[Raw data]

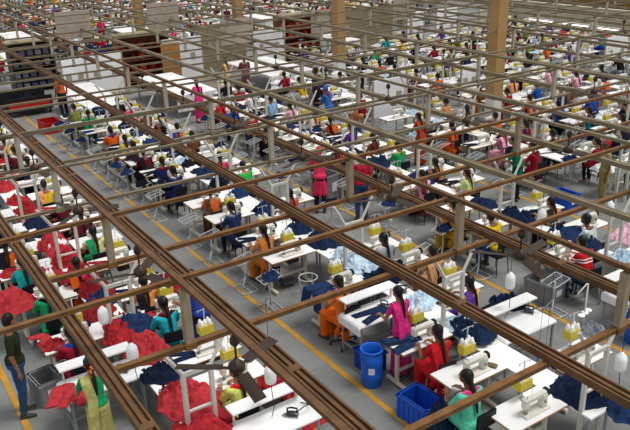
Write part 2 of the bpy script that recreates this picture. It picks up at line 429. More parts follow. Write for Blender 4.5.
def ribbon(g, pts, w_, th=.012, n=10):
    P = [Vector(p) for p in pts]
    for i in range(len(P)-1):
        a, b = P[i], P[i+1]; t = (b-a).normalized(); ax = t.cross(V(-1, 0, 0) if abs(t.x) < .8 else V(0, 0, 1)).normalized()
        for k in range(6):
            o = ax*w_*(k/5-.5); g.cap(a+o, b+o, th+.004*(k % 2), th+.004*(k % 2), n)
def hair_g(hv, j, style, n=14, R=None):
    g = G()
    g.ell(hv(.025, 0, .035), (.098, .084, .097), n, rot=R); g.ell(hv(.055, 0, -.02), (.062, .072, .07), n, rot=R)
    if style == 'bun': g.ell(hv(.125, 0, -.02), (.045, .05, .05), n, rot=R)
    if style == 'braid':
        p = hv(.09, 0, -.05)
        b0 = j['chest']+V(.115, .01, .07); b1 = j['abd']+V(.125, .0, .05)
        pts = [p, p.lerp(b0, .5)+V(.015, 0, 0), b0, b0.lerp(b1, .5), b1]
        rr = [.036, .03, .028, .024, .016]
        for i in range(len(pts)-1):
            for q in range(3): c = pts[i].lerp(pts[i+1], q/3); r_ = rr[i]+(rr[i+1]-rr[i])*q/3; g.ell(c, (r_, r_*1.1, r_*1.25), 8)
    if style == 'pony':
        p = hv(.11, 0, .02); g.cap(p, p+V(.04, 0, -.12), .035, .03, 10); g.cap(p+V(.04, 0, -.12), j['chest']+V(.12, 0, .06), .03, .016, 10)
    return g
def person(pose, outfit, hairstyle, lean=.18, turn=0, armk=0, vox=.009, sc=1.0, male=False, hands=True, n=12):
    root = thing('person', '', 'person')
    j = skeleton(pose, lean, turn, armk); R = Matrix.Rotation(turn, 3, 'Z')
    g, hv = body_g(j, pose, n, hands, 1.0 if not male else 1.06, male, turn)
    bo = blob(g, 'body', M['skin'], vox*.75 if hands else vox, 3, root, .5 if hands else .6)
    if hands:
        for s in (-1, 1): G().ell(hv(-.083, s*.03, .005), (.008, .014, .007), 8, rot=R).build('eye', M['eye'], root)
        G().ell(hv(-.1, 0, -.06), (.006, .02, .006), 8, rot=R).build('mouth', M['lips'], root)
    blob(hair_g(hv, j, hairstyle, 12, R), 'hair', M['hair'], vox, 2, root, .6)
    if outfit == 'sari':
        blob(torso_g(j, .008, n, .5, -.02), 'blouse', cloth('#d05a20'), vox, 2, root, .6)
        sk = skirt_g(j, pose, n); blob(sk, 'sari_skirt', cloth('#d05a20'), vox*1.3, 3, root, .6)
        p = G(); ch = j['chest']; pel = j['pelvis']
        ribbon(p, [pel+V(-.13, .12, .03), ch+V(-.13, .0, -.08), j['shl']+V(-.06, .06, .02), j['shl']+V(.02, .055, .075), j['shl']+V(.09, .045, -.02), j['abd']+V(.125, -.08, .02), pel+V(.17, -.12, -.02), pel+V(.2, -.15, -.28)], .13, .013)
        blob(p, 'pallu', cloth('#c98a30'), vox, 2, root, .6)
    elif outfit == 'kurta':
        t = torso_g(j, .014, n, .75, .02)
        if pose == 'stand':
            for k in range(8): a = 2*PI*k/8; t.cap(pel_(j)+V(.05*math.cos(a), .08*math.sin(a), 0), V(.11*math.cos(a), .15*math.sin(a), .52), .1, .05, n)
        else:
            for y in (-.1, 0, .1): t.cap(V(0, y, .52), V(-.34, y*1.2, .53), .105, .09, n); t.cap(V(.07, y*1.2, .5), V(.07, y*1.3, .3), .07, .05, n)
        blob(t, 'kurta', cloth('#3b6fb0'), vox, 3, root, .6)
        blob(trouser_g(j, pose, n), 'trousers', cloth('#20242e'), vox*1.2, 2, root, .6)
        p = G(); ch = j['chest']
        ribbon(p, [ch+V(-.14, .13, -.15), j['shr']+V(-.07, -.04, .0), j['shr']+V(.02, -.05, .065), j['nk']+V(.075, 0, -.04), j['shl']+V(.02, .05, .065), j['shl']+V(-.07, .04, 0), ch+V(-.14, -.13, -.15)], .07, .012)
        blob(p, 'scarf', cloth('#e8e2d4'), vox, 2, root, .6)
    else:
        blob(torso_g(j, .012, n, .7 if outfit == 'tee' else 1.8, .05), 'shirt', cloth('#3a3f46'), vox, 2, root, .6)
        blob(trouser_g(j, pose, n), 'trousers', M['jeans'], vox*1.2, 2, root, .6)
    if hands:
        for nm in 'lr':
            a = j['an'+nm]; s = -1 if nm == 'l' else 1
            f = G(); f.cap(a+V(.035, 0, -.05), a+V(-.06, s*.01, -.055), .041, .04, 10); f.cap(a+V(-.05, s*.01, -.055), a+V(-.15, s*.02, -.062), .038, .027, 10)
            f.box(a.x-.17, a.x+.07, a.y-.04, a.y+.045, .0, .015)
            blob(f, 'shoe', M['shoe'], .009, 1, root, .5)
    for o in root.children: o.scale = (1, 1, 1)
    root.scale = (sc, sc, sc)
    return reg(root)
def pel_(j): return j['pelvis']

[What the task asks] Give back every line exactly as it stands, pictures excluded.

[Task solution]
Write part 2 of the bpy script that recreates this picture. It picks up at line 429. More parts follow. Write for Blender 4.5.
def ribbon(g, pts, w_, th=.012, n=10):
    P = [Vector(p) for p in pts]
    for i in range(len(P)-1):
        a, b = P[i], P[i+1]; t = (b-a).normalized(); ax = t.cross(V(-1, 0, 0) if abs(t.x) < .8 else V(0, 0, 1)).normalized()
        for k in range(6):
            o = ax*w_*(k/5-.5); g.cap(a+o, b+o, th+.004*(k % 2), th+.004*(k % 2), n)
def hair_g(hv, j, style, n=14, R=None):
    g = G()
    g.ell(hv(.025, 0, .035), (.098, .084, .097), n, rot=R); g.ell(hv(.055, 0, -.02), (.062, .072, .07), n, rot=R)
    if style == 'bun': g.ell(hv(.125, 0, -.02), (.045, .05, .05), n, rot=R)
    if style == 'braid':
        p = hv(.09, 0, -.05)
        b0 = j['chest']+V(.115, .01, .07); b1 = j['abd']+V(.125, .0, .05)
        pts = [p, p.lerp(b0, .5)+V(.015, 0, 0), b0, b0.lerp(b1, .5), b1]
        rr = [.036, .03, .028, .024, .016]
        for i in range(len(pts)-1):
            for q in range(3): c = pts[i].lerp(pts[i+1], q/3); r_ = rr[i]+(rr[i+1]-rr[i])*q/3; g.ell(c, (r_, r_*1.1, r_*1.25), 8)
    if style == 'pony':
        p = hv(.11, 0, .02); g.cap(p, p+V(.04, 0, -.12), .035, .03, 10); g.cap(p+V(.04, 0, -.12), j['chest']+V(.12, 0, .06), .03, .016, 10)
    return g
def person(pose, outfit, hairstyle, lean=.18, turn=0, armk=0, vox=.009, sc=1.0, male=False, hands=True, n=12):
    root = thing('person', '', 'person')
    j = skeleton(pose, lean, turn, armk); R = Matrix.Rotation(turn, 3, 'Z')
    g, hv = body_g(j, pose, n, hands, 1.0 if not male else 1.06, male, turn)
    bo = blob(g, 'body', M['skin'], vox*.75 if hands else vox, 3, root, .5 if hands else .6)
    if hands:
        for s in (-1, 1): G().ell(hv(-.083, s*.03, .005), (.008, .014, .007), 8, rot=R).build('eye', M['eye'], root)
        G().ell(hv(-.1, 0, -.06), (.006, .02, .006), 8, rot=R).build('mouth', M['lips'], root)
    blob(hair_g(hv, j, hairstyle, 12, R), 'hair', M['hair'], vox, 2, root, .6)
    if outfit == 'sari':
        blob(torso_g(j, .008, n, .5, -.02), 'blouse', cloth('#d05a20'), vox, 2, root, .6)
        sk = skirt_g(j, pose, n); blob(sk, 'sari_skirt', cloth('#d05a20'), vox*1.3, 3, root, .6)
        p = G(); ch = j['chest']; pel = j['pelvis']
        ribbon(p, [pel+V(-.13, .12, .03), ch+V(-.13, .0, -.08), j['shl']+V(-.06, .06, .02), j['shl']+V(.02, .055, .075), j['shl']+V(.09, .045, -.02), j['abd']+V(.125, -.08, .02), pel+V(.17, -.12, -.02), pel+V(.2, -.15, -.28)], .13, .013)
        blob(p, 'pallu', cloth('#c98a30'), vox, 2, root, .6)
    elif outfit == 'kurta':
        t = torso_g(j, .014, n, .75, .02)
        if pose == 'stand':
            for k in range(8): a = 2*PI*k/8; t.cap(pel_(j)+V(.05*math.cos(a), .08*math.sin(a), 0), V(.11*math.cos(a), .15*math.sin(a), .52), .1, .05, n)
        else:
            for y in (-.1, 0, .1): t.cap(V(0, y, .52), V(-.34, y*1.2, .53), .105, .09, n); t.cap(V(.07, y*1.2, .5), V(.07, y*1.3, .3), .07, .05, n)
        blob(t, 'kurta', cloth('#3b6fb0'), vox, 3, root, .6)
        blob(trouser_g(j, pose, n), 'trousers', cloth('#20242e'), vox*1.2, 2, root, .6)
        p = G(); ch = j['chest']
        ribbon(p, [ch+V(-.14, .13, -.15), j['shr']+V(-.07, -.04, .0), j['shr']+V(.02, -.05, .065), j['nk']+V(.075, 0, -.04), j['shl']+V(.02, .05, .065), j['shl']+V(-.07, .04, 0), ch+V(-.14, -.13, -.15)], .07, .012)
        blob(p, 'scarf', cloth('#e8e2d4'), vox, 2, root, .6)
    else:
        blob(torso_g(j, .012, n, .7 if outfit == 'tee' else 1.8, .05), 'shirt', cloth('#3a3f46'), vox, 2, root, .6)
        blob(trouser_g(j, pose, n), 'trousers', M['jeans'], vox*1.2, 2, root, .6)
    if hands:
        for nm in 'lr':
            a = j['an'+nm]; s = -1 if nm == 'l' else 1
            f = G(); f.cap(a+V(.035, 0, -.05), a+V(-.06, s*.01, -.055), .041, .04, 10); f.cap(a+V(-.05, s*.01, -.055), a+V(-.15, s*.02, -.062), .038, .027, 10)
            f.box(a.x-.17, a.x+.07, a.y-.04, a.y+.045, .0, .015)
            blob(f, 'shoe', M['shoe'], .009, 1, root, .5)
    for o in root.children: o.scale = (1, 1, 1)
    root.scale = (sc, sc, sc)
    return reg(root)
def pel_(j): return j['pelvis']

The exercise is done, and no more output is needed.